Premium Beauty News - L’Entropiste a été lancée il y a quelques mois autour d’une première gamme de six fragrances et de quatre bougies. Quel en est le concept ?

Bertrand Duchaufour - La parfumerie de niche est un marché saturé où il est difficile de se démarquer. En outre, la frontière entre sélectif et niche se floute de plus en plus. C’est pourquoi je voulais créer une marque avec un parti-pris fort, tant conceptuel qu’olfactif, pour sortir des sentiers battus. Une manière d’élever le débat, en portant un regard onirique sur la créativité.

À travers cette marque, je voulais incarner ma vision de la vie. C’est-à-dire des cycles qui se répètent, d’un point de vue humain et organique. L’entropie, c’est “une grandeur physique qui caractérise le degré de désorganisation d’un système”. Je souhaitais donc mettre en lumière la notion de déséquilibre, ce mouvement, ce point de bascule nécessaire aux évolutions de la vie. D’où le concept du “perfumer Master of Disorder” imaginé par l’agence de design et branding Centdegrés. Car la vie n’avance qu’ainsi, en se déséquilibrant, en créant le danger pour évoluer. L’ordre vient du chaos, comme la lumière ne peut exister que s’il y a les ténèbres autour.

J’ai donc ciselé cette première collection autour du chaos, en structurant certaines matières naturelles à l’aide de notes de synthèse pour amener quelque chose d’inédit. En travaillant notamment des accords très directs, évolutifs, opulents et contrastés. Une approche qui oscille sans cesse entre ordre et désordre, que reflètent les flacons pensés par Centdegrés sur une forme désaxée, et produits par Verescence.

Premium Beauty News - Comment cette ambition se concrétise-t-elle ?

Bertrand Duchaufour - La cohérence totale, du concept aux parfums, en passant par le design du flacon et de la boutique, est essentielle à mes yeux.

Par exemple, Semence Douce s’inspire de l’univers de Robert Mapplethorpe, dont les photos mettent en scène une tulipe charnelle, à la courbure presque provocante. J’ai traduit son regard par une tension entre audace et douceur, naturel et abstraction. Un accord tulipe vert et aqueux, porté par la puissance du safran, habillé d’une facette amande douce. Un parfum très signé, au sillage généreux, oui oscille entre le côté aigu des aldéhydes et la douceur de notes lactées. Chaque fragrance raconte ainsi une histoire forte.

Premium Beauty News - La boutique incarne aussi ce souci de cohérence ?

Bertrand Duchaufour - L’espace reflète l’ADN de la marque, à travers trois couleurs qui représentent cette idée de cycles nécessaires à la vie : le rouge, le noir et le blanc. Le noir symbolise la terre, le blanc incarne le monde des esprits et des morts, et le rouge, la vie. Trois couleurs que l’on retrouve dans le design de la boutique, mais aussi du packaging secondaire en pulpe de bambou recyclé.
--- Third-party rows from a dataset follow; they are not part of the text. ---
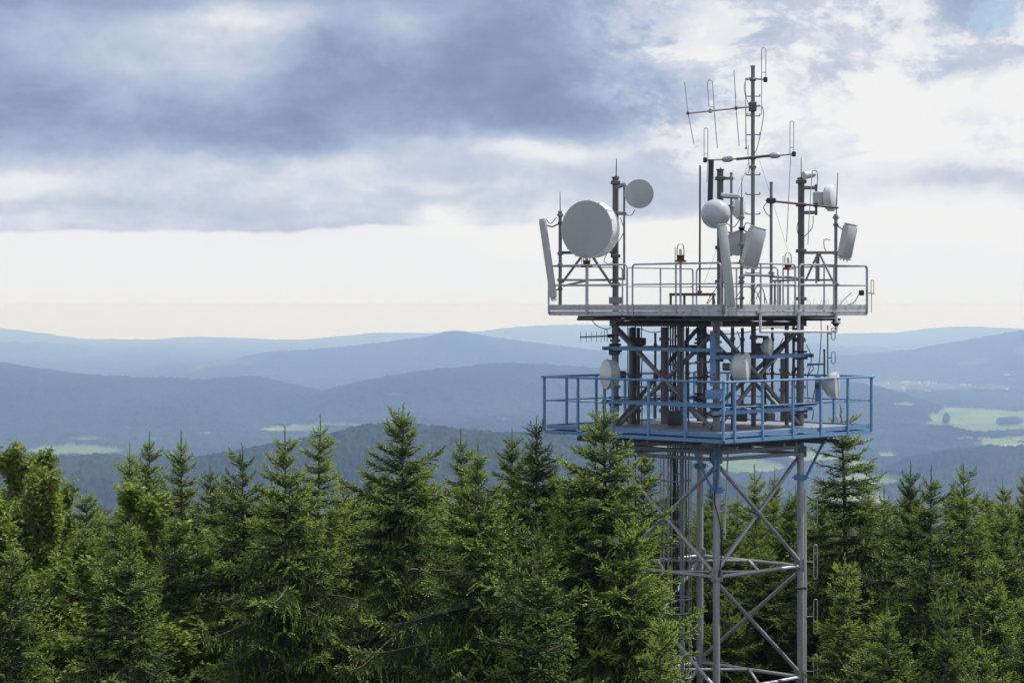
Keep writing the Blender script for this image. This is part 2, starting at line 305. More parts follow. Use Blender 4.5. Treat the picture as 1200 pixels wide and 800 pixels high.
# ------------------------------------------------------------------ mesh collector
class MB:
    def __init__(s): s.v = []; s.f = []
    def _add(s, vs, fs):
        k = len(s.v); s.v += [tuple(x) for x in vs]; s.f += [tuple(i + k for i in f) for f in fs]; return s
    def tube(s, a, b, r, r2=None, n=10, cap=True):
        a = Vector(a); b = Vector(b); r2 = r if r2 is None else r2; d = (b - a).normalized()
        u = d.orthogonal().normalized(); w_ = d.cross(u)
        vs = []
        for p, rr in ((a, r), (b, r2)):
            for i in range(n):
                t = 2 * math.pi * i / n; vs.append(p + u * math.cos(t) * rr + w_ * math.sin(t) * rr)
        fs = [(i, (i + 1) % n, n + (i + 1) % n, n + i) for i in range(n)]
        if cap: fs += [tuple(range(n))[::-1], tuple(range(n, 2 * n))]
        return s._add(vs, fs)
    def path(s, pts, r, n=8, closed=False):
        pts = [Vector(p) for p in pts]; N = len(pts); vs = []; up = None
        for i, p in enumerate(pts):
            if closed: d = pts[(i + 1) % N] - pts[i - 1]
            else: d = pts[min(i + 1, N - 1)] - pts[max(i - 1, 0)]
            d.normalize()
            u = d.orthogonal().normalized() if up is None else (up - d * up.dot(d)).normalized()
            up = u; w_ = d.cross(u)
            vs += [p + u * math.cos(2 * math.pi * k / n) * r + w_ * math.sin(2 * math.pi * k / n) * r for k in range(n)]
        fs = []
        for i in range(N if closed else N - 1):
            j = (i + 1) % N
            fs += [(i * n + k, i * n + (k + 1) % n, j * n + (k + 1) % n, j * n + k) for k in range(n)]
        if not closed: fs += [tuple(range(n))[::-1], tuple((N - 1) * n + k for k in range(n))]
        return s._add(vs, fs)
    def box(s, c, size, rot=None, bev=0.0):
        """box with optional chamfered vertical and end edges"""
        c = Vector(c); hx, hy, hz = (q / 2 for q in size); rot = rot or Matrix.Identity(3)
        if bev <= 0:
            vs = [c + rot @ Vector((x * hx, y * hy, z * hz)) for z in (-1, 1) for y in (-1, 1) for x in (-1, 1)]
            return s._add(vs, [(0, 2, 3, 1), (4, 5, 7, 6), (0, 1, 5, 4), (1, 3, 7, 5), (3, 2, 6, 7), (2, 0, 4, 6)])
        ring = []
        for cx_, cy_, a0 in ((1, 1, 0), (-1, 1, 90), (-1, -1, 180), (1, -1, 270)):
            for k in range(4):
                a = R(a0 + 30 * k); ring.append((cx_ * (hx - bev) + math.cos(a) * bev, cy_ * (hy - bev) + math.sin(a) * bev))
        lv = [(-hz, 1 - bev / max(hx, hy) * .8), (-hz + bev * .8, 1), (hz - bev * .8, 1), (hz, 1 - bev / max(hx, hy) * .8)]
        n = len(ring); vs = []
        for z, k in lv: vs += [c + rot @ Vector((x * (k if z in (-hz, hz) else 1), y * (k if z in (-hz, hz) else 1), z)) for x, y in ring]
        fs = [(l * n + i, l * n + (i + 1) % n, (l + 1) * n + (i + 1) % n, (l + 1) * n + i) for l in range(3) for i in range(n)]
        fs += [tuple(range(n))[::-1], tuple(3 * n + i for i in range(n))]
        return s._add(vs, fs)
    def beam(s, a, b, wd, h, up=(0, 0, 1)):
        a = Vector(a); b = Vector(b); d = (b - a); L = d.length; d.normalize(); up = Vector(up)
        sdv = d.cross(up).normalized(); u2 = sdv.cross(d)
        rot = Matrix((sdv, d, u2)).transposed()
        return s.box((a + b) / 2, (wd, L, h), rot)
    def lathe(s, prof, c, axis, n=40):
        """prof: (distance along axis, radius)"""
        c = Vector(c); d = Vector(axis).normalized(); u = d.orthogonal().normalized(); w_ = d.cross(u); vs = []
        for h, r in prof:
            r = max(r, 1e-4)
            vs += [c + d * h + (u * math.cos(2 * math.pi * k / n) + w_ * math.sin(2 * math.pi * k / n)) * r for k in range(n)]
        fs = [(i * n + k, i * n + (k + 1) % n, (i + 1) * n + (k + 1) % n, (i + 1) * n + k) for i in range(len(prof) - 1) for k in range(n)]
        return s._add(vs, fs)
    def build(s, name, mat, parent=None, loc=None, sharp=35):
        base = Vector(loc) if loc is not None else (parent['_w'] if parent is not None and '_w' in parent else (WORLDLOC[parent] if parent is not None else Vector((0, 0, 0))))
        base = Vector(base)
        me = bpy.data.meshes.new(name); me.from_pydata([tuple(Vector(v) - base) for v in s.v], [], s.f); me.update()
        me.polygons.foreach_set('use_smooth', [True] * len(me.polygons))
        try: me.set_sharp_from_angle(angle=R(sharp))
        except Exception: pass
        me.materials.append(M[mat] if isinstance(mat, str) else mat)
        ob = bpy.data.objects.new(name, me); col.objects.link(ob)
        if parent is not None:
            ob.parent = parent; ob.location = base - WORLDLOC[parent]
        else: ob.location = base
        WORLDLOC[ob] = base
        return ob
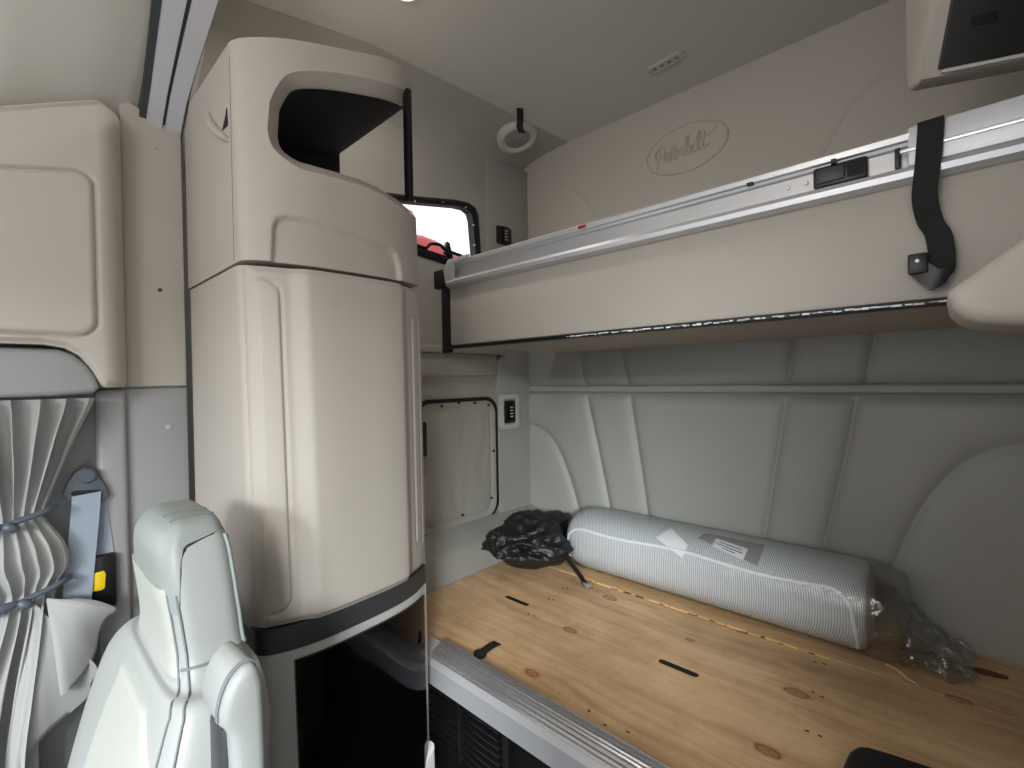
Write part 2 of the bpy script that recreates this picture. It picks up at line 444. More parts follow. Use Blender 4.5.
for st in strokes:
    pts = []
    for (sx, sz) in st:
        px = (sx-4.55)/4.55; pz = (sz-1.75)/1.5
        pts.append((CX+px*EW*.84, YR-.0005, CZ+pz*EH*.52+px*.004))
    m.tube(smooth(pts, 6), .0038, 6)
m.build('emblem', 'upperwall', rw, angle=60, label='embossed oval emblem with script lettering')

# ceiling (flat headliner) with a join groove, and the coved left side
def seam_x(y): return interp(((.30, -1.44), (.46, -1.425), (.80, -1.32), (1.74, -1.23), (1.9, -1.215)), y)
ys = dense(.335, 1.80, .012)
ts = [k/110 for k in range(111)]
front = []
for y in ys:
    row = []
    for t in ts:
        x = lerp(seam_x(y)-.006, XR+.05, t)
        gx = -.155
        z = 1.075+.008*math.exp(-((x-gx)/.008)**2) 
        row.append((x, y, z))
    front.append(row)
m = MB(); m.sheet(front, [[(p[0], p[1], 1.14) for p in r] for r in front])
struct(m.build('ceiling', 'headliner', angle=70))
# cove from the headliner join down to the left wall
front = []
for y in ys:
    sx = seam_x(y); row = []
    zend = interp(((.40, .99), (.8, .93), (1.3, .90), (1.75, 1.02)), y)
    for k in range(25):
        a = k/24*PI/2
        row.append((sx-(sx-XW+.012)*math.sin(a)**1.15, y, 1.0735-(1.0735-zend)*(1-math.cos(a))**1.0))
    front.append(row)
m = MB(); m.sheet(front, [[(p[0]-.03, p[1], p[2]+.05) for p in r] for r in front])
struct(m.build('trim_1', 'wallgrey', angle=70))

# left sleeper wall with the window hole, in four pieces of one mesh
wy0, wy1 = at(384, 200, x=XW).y, at(475, 205, x=XW).y
wz0, wz1 = at(470, 267, x=XW).z, at(470, 205, x=XW).z
def wp(*ps): return [(lambda q: (q.y, q.z))(at(u, v, x=XW)) for u, v in ps]
o1 = wp((380, 192), (411, 196), (455, 200), (468, 203), (475, 208), (478, 216), (481, 262), (478, 270), (470, 271), (440, 263), (400, 250), (380, 243))
i1 = wp((384, 200), (411, 203), (455, 207), (464, 209), (469, 213), (471, 220), (474, 256), (472, 262), (468, 263), (440, 255), (400, 242), (384, 237))
bm = bmesh.new()
hole = [bm.verts.new((XW, lerp(p[0], q[0], .4), lerp(p[1], q[1], .4))) for p, q in zip(i1, o1)]
rim = [bm.verts.new((XW, y, z)) for y, z in ((.30, -1.4), (1.80, -1.4), (1.80, 1.12), (.30, 1.12))]
eds = [bm.edges.new((l[i], l[(i+1) % len(l)])) for l in (hole, rim) for i in range(len(l))]
bmesh.ops.triangle_fill(bm, edges=eds, use_beauty=True)
ex = bmesh.ops.extrude_face_region(bm, geom=bm.faces[:])
bmesh.ops.translate(bm, verts=[v for v in ex['geom'] if isinstance(v, bmesh.types.BMVert)], vec=(-.022, 0, 0))
m = MB(); m.bm(bm); bm.free()
struct(m.build('wall_left', 'wallgrey'))
# corner trim (vertical strip between left wall and rear wall), split by the bunk ledge
m = MB()
yc = at(488, 190, x=XW+.02).y
m.box(XW-.01, XW+.022, yc, YR+.01, .16, 1.02, .008)
yd = at(499, 440, x=XW+.02).y
m.prism([(yd, -.62), (YR+.01, -.66), (YR+.01, .155), (yd+.06, .155), (yd, .09)], 'x', XW-.01, XW+.022, .008)
struct(m.build('trim_2', 'vinyl'))
# ledge on the left wall, level with the underside of the upper bunk
m = MB(); m.box(XW-.01, XW+.035, .80, yd+.04, .115, .145, .008); m.box(XW-.01, XW+.02, .80, yd, .02, .115, .008)
struct(m.build('trim_3', 'wallgrey'))
# curb at the left end of the board
m = MB(); m.prism([(XW-.01, -.75), (-1.335, -.75), (-1.345, -.645), (-1.36, -.635), (XW-.01, -.60)], 'y', .78, YR+.01, .006)
struct(m.build('trim_4', 'vinyl'))
# right wall, front of the cab, cab headliner, cab left wall
m = MB()
m.box(XR, XR+.05, .30, 1.80, -1.4, 1.12); m.box(XR, XR+.05, -1.35, .30, -1.4, -1.15); m.box(XR, XR+.05, -1.35, .30, .46, 1.12)
m.box(XR, XR+.05, -1.35, -1.22, -1.15, .46); m.box(XR, XR+.05, -.06, .30, -1.15, .46)
struct(m.build('wall_right', 'wallgrey'))
m = MB()
m.box(-1.5, XR+.05, -1.40, -1.35, -1.4, -.28); m.box(-1.5, XR+.05, -1.40, -1.35, .42, 1.12)
m.box(-1.5, -1.36, -1.40, -1.35, -.28, .42); m.box(.5, XR+.05, -1.40, -1.35, -.28, .42)
m.box(-1.5, XR, -1.35, -.95, -.60, -.36, .05)
struct(m.build('wall_front', 'coolgrey'))
XC = -1.41
m = MB()
m.box(XC-.05, XC, -1.35, .30, -1.4, -.32); m.box(XC-.05, XC, -1.35, .30, .36, .72)
m.box(XC-.05, XC, -1.35, -.98, -.32, .36); m.box(XC-.05, XC, -.10, .30, -.32, .36)
struct(m.build('wall_left.001', 'coolgrey'))
# cab headliner: low cove over the door up to the roof
front = []
for y in dense(-1.38, .238, .03):
    row = []
    dz = interp(((-1.38, -.10), (0, -.080), (.15, -.025), (.238, .03)), y)
    for (x, z) in smooth([(-1.435, .635, 0), (-1.37, .675, 0), (-1.28, .735, 0), (-1.17, .82, 0), (-1.02, .93, 0), (-.8, 1.03, 0), (-.5, 1.07, 0), (.7, 1.07, 0)], 8) and [(q.x, q.y) for q in smooth([(-1.435, .635, 0), (-1.37, .675, 0), (-1.28, .735, 0), (-1.17, .82, 0), (-1.02, .93, 0), (-.8, 1.03, 0), (-.5, 1.07, 0), (.7, 1.07, 0)], 8)]:
        row.append((x, y, z+dz*sst(-.6, -1.0, x)))
    front.append(row)
m = MB(); m.sheet(front, [[(p[0]-.02, p[1], p[2]+.05) for p in r] for r in front])
struct(m.build('ceiling.001', 'headliner', angle=60))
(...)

La boutique s’imprègne pleinement de mon univers, avec un espace dédié aux expositions. On y retrouve les dessins et les peintures que j’ai réalisés depuis une trentaine d’années. Mais aussi des objets chinés au cours de mes voyages, qui expriment ma passion pour l’art africain et l’art japonais.

Pour sortir du lot, il faut aussi proposer une véritable expérience client ! Je serai donc régulièrement présent au sein de la boutique, de même qu’Alexandra Mettetal, une jeune parfumeure que j’ai formée au cours des quatre dernières années. Les clients auront aussi la possibilité de recharger leurs flacons, car l’espace est doté d’un laboratoire où peser les formules.

Premium Beauty News - Quels marchés la marque vise-t-elle ?

Bertrand Duchaufour - L’Entropiste s’implante d’abord en France, et notamment à Paris. La marque va ensuite se développer en Europe et au Moyen-Orient, avant de se déployer aux États-Unis et en Russie, puis en Asie. L’ancrage made in France est essentiel pour le marché asiatique. C’est d’ailleurs pourquoi l’encens sert de fil rouge à cette première collection. C’est l’une de mes matières fétiches, mais elle est aussi très prisée en Chine !

Premium Beauty News - Allez-vous continuer à vous investir dans d’autres projets ?

Bertrand Duchaufour - Si L’Entropiste marque un aboutissement dans ma carrière, je vais néanmoins continuer à travailler pour TechnicoFlor, dont le soutien a été essentiel pour fonder la marque. Mais à l’exception de quelques projets tels que ceux d’Amouage, je vais toutefois réduire mon activité de parfumeur indépendant.